What I’m talking about is that if you try using a non-existent function, say
like I do in this makefile where fnord is not defined/known by GNU Make
> $ cat Makefile
>
> FOO = $(fnord "F N O R D")
> $(info $$FOO is [$(FOO)])
>
> fnord: ; for i in "$(FOO)"; do echo $$i; done
>
> $ make
I get the exact same behavior I reported in my issue.
So my question is really if this behavior is documented somewhere? Shouldn’t
GNU Make raise an error when a make file calls a non-existing function?

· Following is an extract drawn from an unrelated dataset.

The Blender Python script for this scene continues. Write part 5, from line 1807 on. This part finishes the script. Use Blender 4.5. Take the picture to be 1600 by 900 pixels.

If it is not possible to have GNU Make by default raise an error when this
happens due to backward compatibility concerns, what about a configuration
option (command line and/or configurable from within makefile by setting some
value)?
If I had to choose between the two approaches I would prefer the one where you
configure behavior from within makefile.
>
> On 2 Jan 2023, at 06:28, Paul Smith <psmith@gnu.org> wrote:
>
> On Wed, 2022-12-14 at 13:12 +0100, johol wrote:
>> FOO = $(guile (fnord “F N O R D”))
>
> I'm not sure what environment you're using, but my version of Guile
> doesn't work with these special UTF-8 quote characters you're using
> here: “ and ”.
>
> When I try to use them, and the sample makefile you've provided, I get
> all sorts of bizarre errors from the Guile interpreter.
>
> If I replace these characters with standard ASCII double-quote
> characters " then it seems to work fine:
>
> $ cat Makefile
> define FNORD
> ;; Simple initial Guile-test
> (define (fnord value)
> value)
> endef
>
> # Internalize the Guile code
> $(guile $(FNORD))
>
> FOO = $(guile (fnord "F N O R D"))
> $(info $$FOO is [$(FOO)])
>
> fnord: ; for i in "$(FOO)"; do echo $$i; done
>
> $ make
> $FOO is [F N O R D]
> for i in "F N O R D"; do echo $i; done
> F N O R D
>
> If you don't see this behavior you'll need to provide more details such
> as which version of Guile you compiled with.